Enquanto se esperava pelo encontro seguinte, entre Carlos Alcaraz e Tallon Griekspoor, havia um autêntico desfile de homenagens ao jogador espanhol. O mais impactante acabou por ser em Paris, cidade onde ganhou 14 vezes Roland Garros, com a Praça do Trocadéro, com a Torre Eiffel iluminada de fundo, a ter a inscrição de todas as conquistas de Rafa Nadal ao longo da carreira. Mas houve mais, de Serena Williams a Maria Sharapova, passando pela emotiva carta de Roger Federer que emocionou o mundo do desporto. E continuou a haver, tendo em conta que só noite dentro chegou a decisão nos quartos da Taça Davis.

Depois de um primeiro jogo com 13 pontos, Alcaraz e Griekspoor conseguiram quebrar o serviço a cada de forma consecutiva e levaram a decisão para o tie break, com o espanhol a ganhar em branco num momento que deixou Rafa Nadal a festejar de punho cerrado no banco. Ele, mais do que ninguém, percebia o que esse desempate significava, com o atual número 3 do mundo a ter um segundo set bem mais confiante para fechar o triunfo e a igualdade na eliminatória com 6-3. Tudo ficava adiado para a partida de pares.

Aí, equilíbrio foi a nota dominante. Espanha e Países Baixos tiveram pontos de break que não conseguiram aproveitar, podiam ter fechado também o primeiro parcial no serviço contrário mas acabaram por decidir tudo no tie break, com os neerlandeses a levarem a melhor tendo Wesley Koolhof em plano de destaque ao lado de Botic van de Zandschulp contra um Alcaraz com bolas impossíveis a não ver o mesmo rendimento do especialista Marcel Granollers (7-4 em 70 minutos).
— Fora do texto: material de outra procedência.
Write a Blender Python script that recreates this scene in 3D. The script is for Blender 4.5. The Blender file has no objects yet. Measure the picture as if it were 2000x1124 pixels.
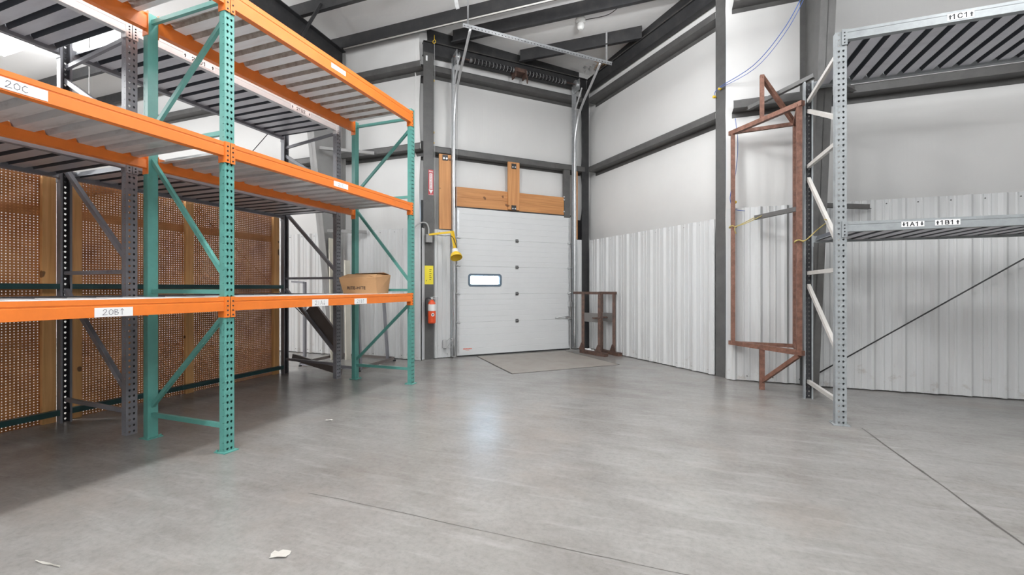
import bpy, bmesh, math, random
from mathutils import Matrix, Vector
random.seed(7)
C = bpy.context.scene.collection
sc = bpy.context.scene
PI = math.pi

# ------------------------------------------------------------------ camera, sky, exposure
EYE = 1.26
YAW = math.radians(20.2)
cam_data = bpy.data.cameras.new('camera')
cam_data.sensor_width = 36.0
cam_data.lens = 850.0 / 2000.0 * 36.0
cam_data.shift_y = 1.0 / 2000.0
cam_data.clip_start = 0.05
cam = bpy.data.objects.new('camera', cam_data)
C.objects.link(cam)
cam.location = (0, 0, EYE)
cam.rotation_euler = (PI / 2, 0, YAW)
sc.camera = cam

world = bpy.data.worlds.new('sky')
sc.world = world
world.use_nodes = True
bg = world.node_tree.nodes['Background']
bg.inputs['Color'].default_value = (0.55, 0.76, 1.0, 1)
bg.inputs['Strength'].default_value = 26.0

sc.view_settings.view_transform = 'Standard'
sc.view_settings.look = 'None'
sc.view_settings.gamma = 1.0
sc.view_settings.use_curve_mapping = False
sc.view_settings.exposure = -0.64
LAMP_POWER = 125.0
ROOF_FILL = 2.0  # strength of the upward light added to brighten the roof


# ------------------------------------------------------------------ materials
def mat(name, color, rough=0.5, metal=0.0, spec=0.5, bump=0.0, bscale=60.0, vary=0.0, vscale=4.0, emit=None):
    m = bpy.data.materials.new(name)
    m.use_nodes = True
    nt = m.node_tree
    b = nt.nodes['Principled BSDF']
    b.inputs['Base Color'].default_value = (*color, 1)
    b.inputs['Roughness'].default_value = rough
    b.inputs['Metallic'].default_value = metal
    b.inputs['Specular IOR Level'].default_value = spec
    if emit:
        b.inputs['Emission Color'].default_value = (*emit[0], 1)
        b.inputs['Emission Strength'].default_value = emit[1]
    tc = nt.nodes.new('ShaderNodeNewGeometry')
    if vary > 0:
        n = nt.nodes.new('ShaderNodeTexNoise')
        n.inputs['Scale'].default_value = vscale
        n.inputs['Detail'].default_value = 6
        n.inputs['Roughness'].default_value = 0.65
        nt.links.new(tc.outputs['Position'], n.inputs['Vector'])
        r = nt.nodes.new('ShaderNodeMapRange')
        r.inputs['From Min'].default_value = 0.3
        r.inputs['From Max'].default_value = 0.7
        r.inputs['To Min'].default_value = 1 - vary
        r.inputs['To Max'].default_value = 1 + vary
        nt.links.new(n.outputs['Fac'], r.inputs['Value'])
        mx = nt.nodes.new('ShaderNodeVectorMath')
        mx.operation = 'SCALE'
        mx.inputs[0].default_value = color
        nt.links.new(r.outputs['Result'], mx.inputs['Scale'])
        nt.links.new(mx.outputs['Vector'], b.inputs['Base Color'])
    if bump > 0:
        n2 = nt.nodes.new('ShaderNodeTexNoise')
        n2.inputs['Scale'].default_value = bscale
        n2.inputs['Detail'].default_value = 4
        nt.links.new(tc.outputs['Position'], n2.inputs['Vector'])
        bp = nt.nodes.new('ShaderNodeBump')
        bp.inputs['Strength'].default_value = bump
        bp.inputs['Distance'].default_value = 0.01
        nt.links.new(n2.outputs['Fac'], bp.inputs['Height'])
        nt.links.new(bp.outputs['Normal'], b.inputs['Normal'])
    return m


def new_nodes(name):
    m = bpy.data.materials.new(name)
    m.use_nodes = True
    nt = m.node_tree
    return m, nt, nt.nodes['Principled BSDF'], nt.nodes.new('ShaderNodeNewGeometry')


def node(nt, kind, **kw):
    n = nt.nodes.new(kind)
    for k, v in kw.items():
        if k in n.inputs:
            n.inputs[k].default_value = v
        else:
            setattr(n, k, v)
    return n


def ramp(nt, stops, src):
    r = nt.nodes.new('ShaderNodeValToRGB')
    e = r.color_ramp.elements
    while len(e) < len(stops):
        e.new(0.5)
    for i, (p, c) in enumerate(stops):
        e[i].position = p
        e[i].color = (*c, 1)
    nt.links.new(src, r.inputs['Fac'])
    return r


def mixc(nt, a, b, fac, mode='MIX'):
    m = nt.nodes.new('ShaderNodeMix')
    m.data_type = 'RGBA'
    m.blend_type = mode
    for s, v in ((m.inputs[0], fac), (m.inputs[6], a), (m.inputs[7], b)):
        if hasattr(v, 'is_output'):
            nt.links.new(v, s)
        elif isinstance(v, tuple):
            s.default_value = (*v, 1)
        else:
            s.default_value = v
    return m.outputs[2]


def concrete_material():
    m, nt, b, g = new_nodes('worn_concrete')
    big = node(nt, 'ShaderNodeTexNoise', Scale=0.55, Detail=6.0, Roughness=0.6)
    nt.links.new(g.outputs['Position'], big.inputs['Vector'])
    mp = node(nt, 'ShaderNodeMapping')
    mp.inputs['Rotation'].default_value = (0, 0, 0.5)
    mp.inputs['Scale'].default_value = (1.0, 1.7, 1.0)
    nt.links.new(g.outputs['Position'], mp.inputs['Vector'])
    mid = node(nt, 'ShaderNodeTexNoise', Scale=2.0, Detail=9.0, Roughness=0.68, Distortion=0.15)
    nt.links.new(mp.outputs['Vector'], mid.inputs['Vector'])
    fine = node(nt, 'ShaderNodeTexNoise', Scale=28.0, Detail=8.0, Roughness=0.75)
    nt.links.new(g.outputs['Position'], fine.inputs['Vector'])
    c1 = ramp(nt, [(0.3, (0.196, 0.186, 0.174)), (0.5, (0.240, 0.232, 0.222)), (0.72, (0.272, 0.266, 0.257))], big.outputs['Fac'])
    c2 = ramp(nt, [(0.28, (0.78, 0.765, 0.74)), (0.5, (1.0, 0.995, 0.985)), (0.74, (1.14, 1.14, 1.14))], mid.outputs['Fac'])
    c3 = ramp(nt, [(0.28, (0.76, 0.76, 0.76)), (0.5, (1, 1, 1)), (0.74, (1.14, 1.14, 1.14))], fine.outputs['Fac'])
    o = mixc(nt, c1.outputs['Color'], c2.outputs['Color'], 0.9, 'MULTIPLY')
    o = mixc(nt, o, c3.outputs['Color'], 0.8, 'MULTIPLY')
    mp3 = node(nt, 'ShaderNodeMapping')
    mp3.inputs['Rotation'].default_value = (0, 0, -0.55)
    mp3.inputs['Scale'].default_value = (1.6, 11.0, 1.0)
    nt.links.new(g.outputs['Position'], mp3.inputs['Vector'])
    scuff = node(nt, 'ShaderNodeTexNoise', Scale=1.0, Detail=8.0, Roughness=0.7)
    nt.links.new(mp3.outputs['Vector'], scuff.inputs['Vector'])
    sf_ = ramp(nt, [(0.52, (0, 0, 0)), (0.72, (1, 1, 1))], scuff.outputs['Fac'])
    o = mixc(nt, o, (0.36, 0.355, 0.345), mixf(nt, sf_.outputs['Color'], 0.45))
    warm = node(nt, 'ShaderNodeTexNoise', Scale=0.9, Detail=5.0, Roughness=0.6)
    mp2 = node(nt, 'ShaderNodeMapping')
    mp2.inputs['Location'].default_value = (7.3, 2.1, 0)
    nt.links.new(g.outputs['Position'], mp2.inputs['Vector'])
    nt.links.new(mp2.outputs['Vector'], warm.inputs['Vector'])
    wf = ramp(nt, [(0.52, (0, 0, 0)), (0.72, (1, 1, 1))], warm.outputs['Fac'])
    o = mixc(nt, o, (0.285, 0.235, 0.195), mixf(nt, wf.outputs['Color'], 0.35))
    nt.links.new(o, b.inputs['Base Color'])
    b.inputs['Roughness'].default_value = 0.25
    b.inputs['Specular IOR Level'].default_value = 0.5
    bp = node(nt, 'ShaderNodeBump', Strength=0.12, Distance=0.004)
    nt.links.new(fine.outputs['Fac'], bp.inputs['Height'])
    nt.links.new(bp.outputs['Normal'], b.inputs['Normal'])
    return m


def mixf(nt, src, k):
    m = nt.nodes.new('ShaderNodeMath')
    m.operation = 'MULTIPLY'
    m.inputs[1].default_value = k
    nt.links.new(src, m.inputs[0])
    return m.outputs[0]


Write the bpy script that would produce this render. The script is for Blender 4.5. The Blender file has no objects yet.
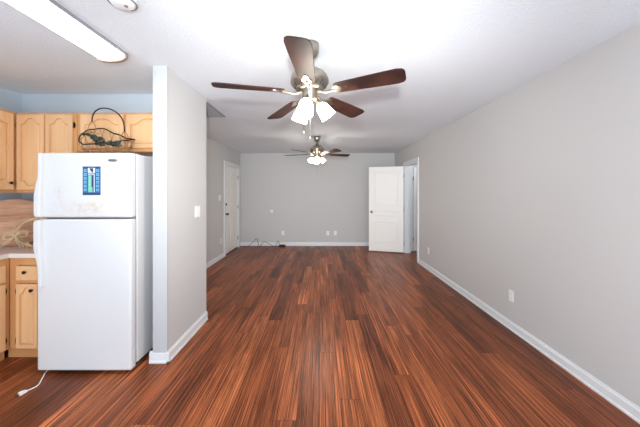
import bpy, bmesh, math, random
from mathutils import Vector, Matrix, Euler
PI = math.pi
sc = bpy.context.scene
C = sc.collection

# ------------------------------------------------------------------ camera
EYE = 1.41
cd = bpy.data.cameras.new('camera')
cam = bpy.data.objects.new('camera', cd); C.objects.link(cam)
cam.location = (0, 0, EYE); cam.rotation_euler = (PI/2, 0, 0)
cd.sensor_width = 36.0; cd.lens = 284.0/640.0*36.0
cd.shift_x = -1.0/640; cd.shift_y = -20.9/640
cd.clip_start = 0.02
sc.camera = cam

# ------------------------------------------------------------------ world + lights
w = bpy.data.worlds.new('World'); sc.world = w; w.use_nodes = True
wn = w.node_tree.nodes; wl = w.node_tree.links
bg = wn['Background']; bg.inputs[0].default_value = (0.80, 0.90, 1.0, 1); bg.inputs[1].default_value = 0.8

def lamp(name, kind, loc, rot, power, col, size=None, size_y=None):
    d = bpy.data.lights.new(name, kind); d.energy = power; d.color = col
    if kind == 'AREA':
        d.shape = 'RECTANGLE'; d.size = size; d.size_y = size_y
    elif size: d.shadow_soft_size = size
    o = bpy.data.objects.new(name, d); C.objects.link(o)
    o.location = loc; o.rotation_euler = rot
    return o
# unseen kitchen side fill, then daylight through the big glazed opening behind the photographer
lamp('kitchen_side_fill', 'AREA', (-3.10, 0.0, 1.55), (PI/2, 0, -PI/2), 6, (0.80, 0.90, 1.0), 1.2, 1.0)  # unseen cool fill at the left kitchen wall, which has no window
lamp('window_daylight', 'AREA', (0.1, -2.42, 1.25), (PI/2, 0, 0), 118, (0.87, 0.96, 1.06), 3.4, 2.1)
# unseen upward fill just inside the patio opening, added to brighten the ceiling
lamp('ceiling_fill', 'AREA', (0.1, -1.5, 0.03), (PI, 0, 0), 86, (0.84, 0.965, 1.09), 3.4, 2.2)
# the photographer's flash, a hand above the lens
fl = lamp('camera_flash', 'SPOT', (0.0, -0.35, EYE+0.16), (math.radians(90+6), 0, 0), 430, (0.95, 0.98, 1.0), 0.045)
fl.data.spot_size = math.radians(80); fl.data.spot_blend = 1.0

sc.view_settings.view_transform = 'Standard'; sc.view_settings.look = 'None'
sc.view_settings.gamma = 1.0; sc.view_settings.use_curve_mapping = False
sc.view_settings.exposure = 0.12
sc.cycles.use_denoising = True
sc.cycles.max_bounces = 10; sc.cycles.diffuse_bounces = 6
sc.cycles.sample_clamp_indirect = 6.0

# ------------------------------------------------------------------ materials
def srgb(r, g, b):
    f = lambda c: (c/255/12.92) if c/255 <= 0.04045 else ((c/255+0.055)/1.055)**2.4
    return (f(r), f(g), f(b), 1)

def mat(name, col, rough=0.5, metal=0.0, bump=None, mix=None, emit=None, coat=0.0, spec=0.5):
    """bump=(scale, strength, distance); mix=(second colour, scale, stretch xyz)"""
    m = bpy.data.materials.new(name); m.use_nodes = True
    N = m.node_tree.nodes; L = m.node_tree.links; b = N['Principled BSDF']
    b.inputs['Base Color'].default_value = col; b.inputs['Roughness'].default_value = rough
    b.inputs['Metallic'].default_value = metal; b.inputs['Coat Weight'].default_value = coat
    b.inputs['Specular IOR Level'].default_value = spec
    tc = N.new('ShaderNodeTexCoord')
    if mix:
        mp = N.new('ShaderNodeMapping'); mp.inputs['Scale'].default_value = mix[2]
        nz = N.new('ShaderNodeTexNoise'); nz.inputs['Scale'].default_value = mix[1]; nz.inputs['Detail'].default_value = 5
        rp = N.new('ShaderNodeValToRGB'); rp.color_ramp.elements[0].position = 0.32; rp.color_ramp.elements[1].position = 0.68
        rp.color_ramp.elements[0].color = col; rp.color_ramp.elements[1].color = mix[0]
        L.new(tc.outputs['Object'], mp.inputs[0]); L.new(mp.outputs[0], nz.inputs[0]); L.new(nz.outputs[0], rp.inputs[0])
        L.new(rp.outputs[0], b.inputs['Base Color'])
    if bump:
        nb = N.new('ShaderNodeTexNoise'); nb.inputs['Scale'].default_value = bump[0]; nb.inputs['Detail'].default_value = 4
        bp = N.new('ShaderNodeBump'); bp.inputs['Strength'].default_value = bump[1]; bp.inputs['Distance'].default_value = bump[2]
        L.new(tc.outputs['Object'], nb.inputs[0]); L.new(nb.outputs[0], bp.inputs['Height']); L.new(bp.outputs[0], b.inputs['Normal'])
    if emit:
        b.inputs['Emission Color'].default_value = emit[0]; b.inputs['Emission Strength'].default_value = emit[1]
    return m

M = {}
M['wall']    = mat('greige_wall_paint', srgb(201, 200, 199), 0.75, bump=(260, 0.12, 0.002))
M['kwall']   = mat('pale_blue_wall_paint', srgb(196, 207, 215), 0.75, bump=(260, 0.12, 0.002))
M['ceiling'] = mat('textured_ceiling_paint', srgb(231, 238, 244), 0.9, bump=(85, 0.45, 0.009))
M['trim']    = mat('white_trim_paint', srgb(226, 228, 230), 0.35)
M['post']    = mat('white_post_paint', srgb(186, 188, 190), 0.5)
M['door']    = mat('white_door_paint', srgb(240, 238, 234), 0.4)
M['fridge']  = mat('white_enamel', srgb(216, 217, 218), 0.32, bump=(900, 0.06, 0.0006))
M['seal']    = mat('grey_door_gasket', srgb(120, 120, 120), 0.7)
M['dark']    = mat('dark_gap_rubber', srgb(38, 36, 36), 0.7)
M['plate']   = mat('white_plastic_plate', srgb(238, 238, 238), 0.35)
M['slot']    = mat('dark_slot', srgb(70, 66, 62), 0.6)
M['nickel']  = mat('brushed_nickel', srgb(160, 150, 138), 0.30, 0.95)
M['bronze']  = mat('oil_rubbed_bronze', srgb(52, 40, 34), 0.35, 0.7)
M['brass']   = mat('antique_brass', srgb(120, 92, 58), 0.35, 0.9)
M['blade']   = mat('dark_walnut_blade', srgb(40, 25, 24), 0.5, spec=0.14, mix=(srgb(74, 45, 37), 3.0, (1.5, 1.5, 1.5)))
M['cab']     = mat('pale_maple', srgb(226, 178, 128), 0.42, mix=(srgb(236, 194, 146), 2.2, (5, 5, 0.7)))
M['cabframe']= mat('maple_face_frame', srgb(206, 148, 94), 0.42, mix=(srgb(216, 162, 108), 2.2, (5, 5, 0.7)))
M['counter'] = mat('tan_speckled_laminate', srgb(214, 188, 176), 0.35, mix=(srgb(224, 202, 190), 60, (1, 1, 1)))
M['edge']    = mat('white_counter_edge', srgb(232, 224, 216), 0.4)
M['slice']   = mat('brown_wood_slab', srgb(172, 118, 84), 0.6, mix=(srgb(216, 170, 134), 3.0, (1.5, 1.5, 9)))
M['vine']    = mat('dry_grapevine', srgb(176, 138, 96), 0.8, mix=(srgb(218, 190, 148), 12, (1, 1, 1)))
M['raffia']  = mat('pale_raffia', srgb(214, 190, 152), 0.8)
M['wire']    = mat('black_iron_wire', srgb(40, 36, 34), 0.45, 0.5)
M['rust']    = mat('tan_woven_wire', srgb(150, 108, 74), 0.6, 0.2)
M['leaf']    = mat('dark_green_metal_leaf', srgb(30, 38, 34), 0.4, 0.3, mix=(srgb(66, 82, 70), 20, (1, 1, 1)))
M['cable']   = mat('black_cable', srgb(40, 38, 38), 0.5)
M['wcord']   = mat('white_cord', srgb(236, 234, 230), 0.45)
M['prong']   = mat('plug_prong_metal', srgb(150, 130, 110), 0.3, 0.9)
M['capmetal'] = mat('fixture_end_cap', srgb(150, 130, 116), 0.5)
M['grille']  = mat('grey_vent_paint', srgb(156, 156, 160), 0.5)
M['lens']    = mat('lit_diffuser', srgb(250, 250, 250), 0.4, emit=((0.93, 0.98, 1.0, 1), 6.0))
M['shade']   = mat('lit_frosted_glass', srgb(255, 250, 240), 0.4, emit=((1.0, 0.93, 0.80, 1), 27.0))
M['bulb']    = mat('lit_bulb', srgb(255, 250, 240), 0.4, emit=((1.0, 0.84, 0.62, 1), 24.0))
M['badge']   = mat('badge_silver', srgb(150, 156, 158), 0.35, 0.6)
M['badgeink']= mat('badge_dark_script', srgb(70, 74, 78), 0.5)
M['cblue']   = mat('card_blue', srgb(30, 92, 142), 0.4)
M['cnavy']   = mat('card_navy', srgb(28, 52, 96), 0.4)
M['cpale']   = mat('card_pale_blue', srgb(126, 190, 220), 0.4)
M['cgreen']  = mat('card_green', srgb(112, 196, 160), 0.4)
M['cwhite']  = mat('card_white', srgb(226, 228, 236), 0.4)

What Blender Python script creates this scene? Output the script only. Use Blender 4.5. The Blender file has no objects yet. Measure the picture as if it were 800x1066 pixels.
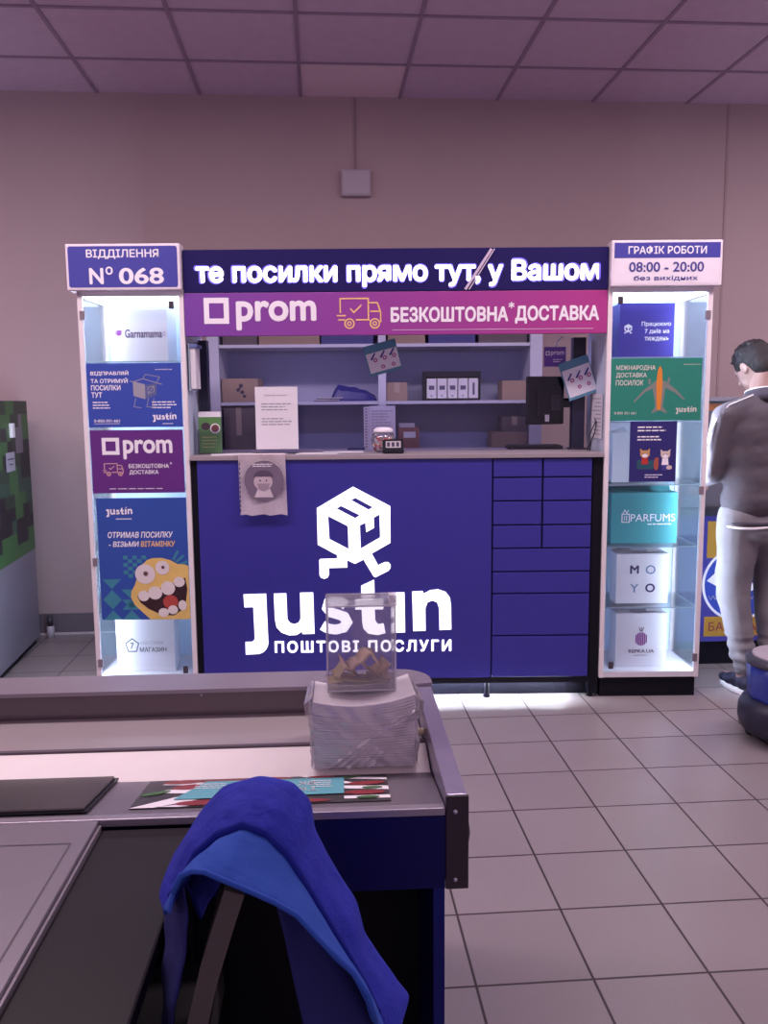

Rafa Nadal já não conseguia ficar sentado perante a possibilidade de acabar esta terça-feira a carreira mas o seu espírito como que entrava no court ao som do “Si se puede” que se ia cantando nas bancadas. Quando Alcaraz fez o primeiro break em todo o jogo no 2-1, com um winner fabuloso na resposta ao serviço, Nadal parecia um miúdo aos saltos a fazer a festa.

A Espanha tinha recuperado o ascendente anímico na partida mas os Países Baixos, também com muitos adeptos em Málaga para apoiar a seleção, nunca vacilaram. Mais: perceberam que tinham em Granollers um elo mais fraco que estava a ceder e que acabou por transformar-se num calcanhar de Aquiles dos espanhóis. Foi a aposta no veterano jogador de 38 anos que rendeu um break decisivo no 4-4 que mudou aquilo que estava a ser o rumo do segundo parcial, colocando ainda mais pressão no que se seguiria. Com Alcaraz a servir, o jogo ainda começou com 0-30 mas acabou com o 5-5; com Granollers de seguida, e apesar dessa aposta no jogador mais velho, tudo foi para o tie break. Nadal já funcionava como capitão, a dar instruções aos companheiros, mas prevaleceu o sangue frio dos neerlandeses para fecharem com 7-3.